How GI Resistance Altered the Course of History

By Paul Rockwell
In Motion Magazine


“Sir, No Sir,” A timely film, premiers week of 4/3/2006.

“General, your tank is a mighty vehicle.
It shatters the forest and crushes a hundred men.
But it has one defect:
It needs drivers.

General, a man is quite expendable.
He can fly and he can kill.
But he has one defect:
He can think.”
— Bertolt Brecht

When award-winning actors Jane Fonda and Donald Sutherland organized an anti-war review, touring US military bases and towns around the world, the GI rebellion against the war in Vietnam was already in full force.

In one theatrical episode, evoking laughter and applause from thousands of soldiers and Marines, Fonda played the part of an aide to President Richard Nixon.

“Richard,” she exclaims. “There’s a terrible demonstration going on outside.”
Nixon replies: “Oh, there’s always a demonstration going on outside.”
Fonda: “But Richard. This one is completely out of control. They’re storming the White House.”
“Oh, I think I better call out the 3rd Marines.” Nixon exclaims.
“You, can’t, Richard,” says Fonda.
“Why not?” says Nixon.
She answers: “Because they ARE the 3rd Marines!”

Archival footage of the Fonda tour appears in David Zeiger’s exciting new film, “Sir, No Sir,” which opens in select theatres throughout the US this month. (See www.sirnosir.com for schedule.)

“Sir, No Sir,” the untold story of the GI movement to end the war in Vietnam, is a documentary.

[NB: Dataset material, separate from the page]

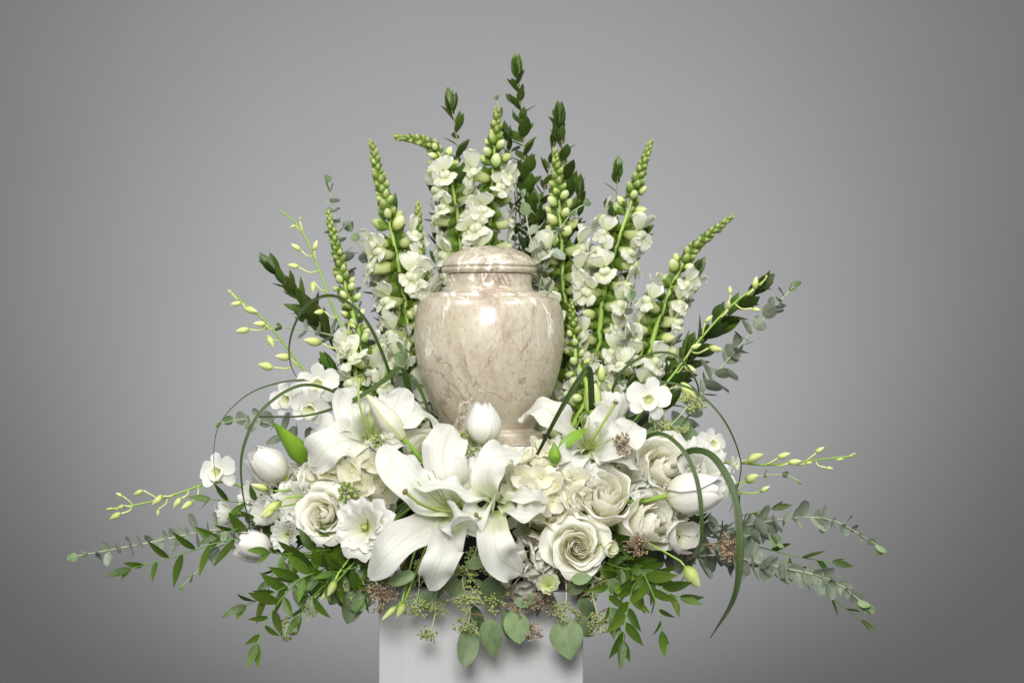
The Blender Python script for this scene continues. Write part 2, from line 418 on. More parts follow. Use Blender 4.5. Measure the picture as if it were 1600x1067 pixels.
# ------------------------------------------------------------------ setting: backdrop sweep
def backdrop():
    prof = [(-6.0, 0.0), (0.9, 0.0)]
    for k in range(1, 11):
        a = k / 10 * math.pi / 2
        prof.append((1.1 + 0.5 * math.sin(a), 0.5 - 0.5 * math.cos(a)))
    prof.append((1.6, 4.0))
    G = np.zeros((len(prof), 2, 3))
    for i, (y, z) in enumerate(prof):
        G[i, 0] = (4.0, y, z); G[i, 1] = (-4.0, y, z)
    me = mesh_from_grids('backdrop', [(G, False)], M['backdrop'])
    o = bpy.data.objects.new('backdrop', me); COL.objects.link(o)
    o['kind'] = 'structure'; o['label'] = 'seamless grey studio backdrop sweeping into the floor'
backdrop()

# ------------------------------------------------------------------ pedestal, riser, tray, foam, urn
import bmesh
def box_mesh(name, x0, x1, y0, y1, z0, z1, mat, bev=0.002):
    bm = bmesh.new()
    bmesh.ops.create_cube(bm, size=1)
    for v in bm.verts:
        v.co = Vector(((x0 + x1) / 2 + v.co.x * (x1 - x0), (y0 + y1) / 2 + v.co.y * (y1 - y0), (z0 + z1) / 2 + v.co.z * (z1 - z0)))
    bmesh.ops.bevel(bm, geom=list(bm.edges), offset=bev, segments=2, affect='EDGES', profile=0.6)
    me = bpy.data.meshes.new(name); bm.to_mesh(me); bm.free()
    me.materials.append(mat)
    return me

PX = P(751.5, 0, -0.122).x
ped = thing('pedestal', 'white painted square pedestal under the flower arrangement', 'pedestal', (PX, 0, 0))
H = 0.1225
part('front_panel', box_mesh('front_panel', PX - H, PX + H, -H, -H + 0.016, 0, 1.0, M['paint']), ped)
part('back_panel', box_mesh('back_panel', PX - H, PX + H, H - 0.016, H, 0, 1.0, M['paint']), ped)
part('side_panel', box_mesh('side_panel', PX - H + 0.0005, PX - H + 0.016, -H + 0.0162, H - 0.0162, 0, 0.9995, M['paint']), ped)
part('side_panel', box_mesh('side_panel', PX + H - 0.016, PX + H - 0.0005, -H + 0.0162, H - 0.0162, 0, 0.9995, M['paint']), ped)
part('top_panel', box_mesh('top_panel', PX - H + 0.0164, PX + H - 0.0164, -H + 0.0164, H - 0.0164, 0.980, 1.0, M['paint']), ped)

UX = P(764.5, 0, 0).x
def lathe_obj(name, prof, mat, m, x, y=0.0, parent=None, sub=1):
    g = revolve_grid(prof, m)
    g[0][:, :, 0] += x; g[0][:, :, 1] += y
    return mesh_from_grids(name, [g], mat)

def tag(o, label, cat, group=None):
    o['label'] = label; o['category'] = cat
    if group: o['group'] = group
    return o

tray = bpy.data.objects.new('flower_tray', lathe_obj('flower_tray',
    [(0.001, 1.002), (0.098, 1.002), (0.102, 1.004), (0.119, 1.072), (0.123, 1.074), (0.123, 1.079), (0.118, 1.080), (0.114, 1.076), (0.100, 1.012), (0.001, 1.010)],
    M['black'], 64, FC)); COL.objects.link(tray)
tag(tray, 'black plastic tray holding the flowers, glimpsed below the large front lily', 'tray')
foam = bpy.data.objects.new('floral_foam', lathe_obj('floral_foam',
    [(0.078, 1.013), (0.078, 1.120), (0.082, 1.128), (0.097, 1.126), (0.108, 1.112), (0.112, 1.085), (0.099, 1.013), (0.078, 1.013)],
    M['foam'], 64, FC)); COL.objects.link(foam)
tag(foam, 'dark wet ring of floral foam the stems are stuck in', 'floral foam')
zr = P(0, 694.6, 0).z + 0.0018
RX = P(770, 0, 0).x
riser = bpy.data.objects.new('riser', lathe_obj('riser',
    [(0.0005, zr - 0.002), (0.068, zr - 0.002), (0.0705, zr - 0.0026), (0.0715, zr - 0.005), (0.0715, 1.0125), (0.0005, 1.0125)], M['riser'], 64, RX)); COL.objects.link(riser)
tag(riser, 'white round riser directly beneath the marble urn', 'riser')

urn = thing('urn', 'beige marble urn with domed lid standing amid the white flowers', 'urn', (UX, 0, zr))
def prof_px(lst): return [(r * S, P(0, y, 0).z) for (y, r) in lst]
def smooth_prof(lst, k=4):
    """Catmull-Rom through the profile points"""
    pts = [Vector((r, z, 0)) for r, z in lst]
    out = []
    ext = [pts[0] * 2 - pts[1]] + pts + [pts[-1] * 2 - pts[-2]]
    for i in range(1, len(ext) - 2):
        a, b, c, d = ext[i - 1], ext[i], ext[i + 1], ext[i + 2]
        for j in range(k):
            t = j / k
            q = 0.5 * ((2 * b) + (c - a) * t + (2 * a - 5 * b + 4 * c - d) * t * t + (3 * b - a - 3 * c + d) * t ** 3)
            out.append((max(q.x, 0.0001), q.y))
    out.append((pts[-1].x, pts[-1].y))
    return out
body_p = prof_px([(429, 60), (428.6, 66), (429.4, 66.8)]) + smooth_prof(prof_px([(430, 66.8), (438, 66), (446, 66.3), (451.5, 68.5), (455, 74), (457, 83)])) \
    + prof_px([(457.4, 88), (458.2, 90.5), (460, 92.2), (462.5, 93.2), (464, 94)]) \
    + smooth_prof(prof_px([(464.6, 97), (466.3, 103.5), (471, 108.5), (480, 112.5), (495, 115.6), (510, 117), (528, 117.2), (546, 116), (564, 113.2), (582, 109), (600, 103.4), (620, 96), (640, 86.5), (655, 78), (664, 72.5), (668.5, 70)]))
foot_p = smooth_prof(prof_px([(668, 69.6), (671, 70.5), (673.5, 74)])) + prof_px([(674, 79), (675, 82), (677, 83.6), (680, 84.2), (688, 84.2), (691.5, 83.4), (694, 81.2), (694.6, 78), (694.6, 1)])
lid_p = [(0.0002, P(0, 384, 0).z)] + smooth_prof(prof_px([(384.3, 8), (386, 24), (389.5, 40), (395, 54), (402, 65), (409, 71.5)])) + prof_px([(413, 73.8), (415.6, 74.2), (416.6, 73.2), (417.1, 71.5), (417.9, 71.5), (418.4, 73.4), (419.6, 74.4), (422.5, 74.4), (425, 73), (426.8, 70.5), (427.6, 68), (427.9, 60), (427.9, 1)])
part('body', lathe_obj('body', body_p, M['marble'], 96, UX), urn)
part('foot', lathe_obj('foot', foot_p, M['marble'], 96, UX), urn)
part('lid', lathe_obj('lid', lid_p, M['marble'], 96, UX), urn)

# ------------------------------------------------------------------ leaf, petal and bud meshes (shared)
def leaf_grid(wf, nt=9, nv=5, fold=0.15, bend=0.2, twist=0.0, ruffle=0.0, ph=0.0, cup=0.0, kf=3.0):
    """unit-length leaf along +Y; wf(t) = half width; returns grid"""
    G = np.zeros((nt, nv, 3))
    for i in range(nt):
        t = i / (nt - 1)
        w = max(wf(t), 0.0015)
        ang = bend * t
        y = t if abs(bend) < 1e-3 else math.sin(ang) / bend
        z = 0 if abs(bend) < 1e-3 else -(1 - math.cos(ang)) / bend
        for j in range(nv):
            v = -1 + 2 * j / (nv - 1)
            x = w * v
            dz = fold * w * abs(v) + cup * w * v * v + ruffle * math.sin(kf * math.pi * 2 * t + ph + (1.3 if v > 0 else 0)) * abs(v) ** 2
            a = twist * t
            G[i, j] = (x * math.cos(a), y + dz * math.sin(ang), z + dz * math.cos(ang) + x * math.sin(a))
    return G

def wprof(a, b, wmax):
    """beta-like width profile, peak wmax"""
    tp = a / (a + b)
    pk = tp ** a * (1 - tp) ** b
    return lambda t: wmax * (max(t, 0) ** a * max(1 - t, 0) ** b) / pk

def variants(name, mat, n, fn):
    out = []
    for k in range(n):
        r = random.Random(hash((name, k)) % 99991 if False else (sum(map(ord, name)) * 31 + k * 977))
        out.append(mesh_from_grids(name, [(g, c) for g, c in fn(r)], mat))
    return out

LEAF = {
    'ruscus': variants('ruscus_leaf', M['ruscus'], 5, lambda r: [(leaf_grid(wprof(0.75, 1.15, 0.175), 10, 5, r.uniform(.05, .3), r.uniform(-.3, .7), r.uniform(-.3, .3)), False)]),
    'myrtle': variants('myrtle_leaf', M['myrtle'], 5, lambda r: [(leaf_grid(wprof(0.8, 1.05, 0.21), 9, 5, r.uniform(.2, .5), r.uniform(-.5, .3), r.uniform(-.2, .2)), False)]),
    'euc': variants('eucalyptus_leaf', M['euc'], 5, lambda r: [(leaf_grid(wprof(0.50, 0.42, 0.47), 10, 7, r.uniform(.0, .2), r.uniform(-.6, .5), 0, .015, r.random() * 6, r.uniform(-.1, .15), 1.2), False)]),
    'euc_tip': variants('eucalyptus_young_leaf', M['euc_tip'], 4, lambda r: [(leaf_grid(wprof(0.6, 0.5, 0.40), 9, 5, r.uniform(.1, .4), r.uniform(-.8, .0)), False)]),
    'seeded': variants('seeded_eucalyptus_leaf', M['seeded'], 5, lambda r: [(leaf_grid(wprof(r.uniform(.5, .75), r.uniform(.55, 1.0), r.uniform(.30, .36)), 11, 7, r.uniform(.0, .25), r.uniform(-.2, .7), r.uniform(-.4, .4), .015, r.random() * 6, 0, 1.1), False)]),
    'lily': variants('lily_leaf', M['lilyleaf'], 2, lambda r: [(leaf_grid(wprof(0.7, 0.95, 0.18), 12, 5, .35, r.uniform(.2, .8)), False)]),
    'calyx': variants('sepal', M['calyx'], 2, lambda r: [(leaf_grid(wprof(0.5, 1.0, 0.17), 7, 3, .3, .5), False)]),
    'snapleaf': variants('snapdragon_leaf', M['calyx'], 3, lambda r: [(leaf_grid(wprof(0.7, 1.0, 0.16), 8, 3, .3, r.uniform(-.4, .6)), False)]),
}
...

It’s not a work of nostalgia. It’s an activist film, and it comes at a time when GI resistance to the current war is spreading throughout the United States.

There are more than 100 films – fiction and nonfiction – about the war in Vietnam. Not one deals seriously with the most pivotal events of the time – the anti-war actions of GIs within the military.

The three-decade blackout of GI resistance is not due to any lack of evidence. Information about the resistance has always been available. According to the Pentagon, over 500,000 incidents of desertion took place between 1966 and 1977. Officers were fragged. Entire units refused to enter battle.

Large social movements create their own “committees of correspondence” – communication systems beyond the control of power-holders and police authority. Despite prison sentences, police spies, agent provocateurs, vigilante bombing of their offices, coffeehouses and underground papers sprung up in the dusty, often remote towns that surrounded US military bases throughout the world. “Just about every base in the world had an underground paper,” Director Zeiger tells us in Mother Jones.

When the first coffeehouse opened in Columbia, South Carolina, near Fort Jackson, an average of six hundred GIs visited each week. Moved by the courage and audacity of soldiers for peace, civilians raised funds to help operate the coffeehouses and to provide legal defense.

When local proprietors, like Tyrell Jewelers near Fort Hood, fleeced GIs, GI boycotts were common. At one point, the Department of Defense tripled its purchase of non-union produce in order to break the United Farm Workers boycott. American GIs, many from the fields and barrios of California, immediately joined the Farm Worker pickets. Mocking signs appeared on military bases saying “Officers Buy Lettuce.” The GI movement was a profoundly class-conscious movement.

A counter-culture blossomed inside the military. Affinity groups, like “The Buddies” and “The Freaks” were formed. Afros, rock and soul music, bracelets and beads, the use of peace signs and clenched fists – a culture antithetical to the totalitarian culture of military life – proliferated. Prison riots in the stockades, from Fort Dix to the Marine brig in Da Nang, were common by 1970.

In response to a detested recruitment slogan – “Fun, Travel, Adventure” – GIs named one periodical “FTA,” which meant “Fuck The Army.” When GIs ceased to cooperate with superiors, the military lost control of culture and communication.

Military attacks on GI rights – the right to hold meetings, to read papers, to think for themselves, to resist illegal orders – did not subdue the growing anti-military movement. Repression actually widened the resistance.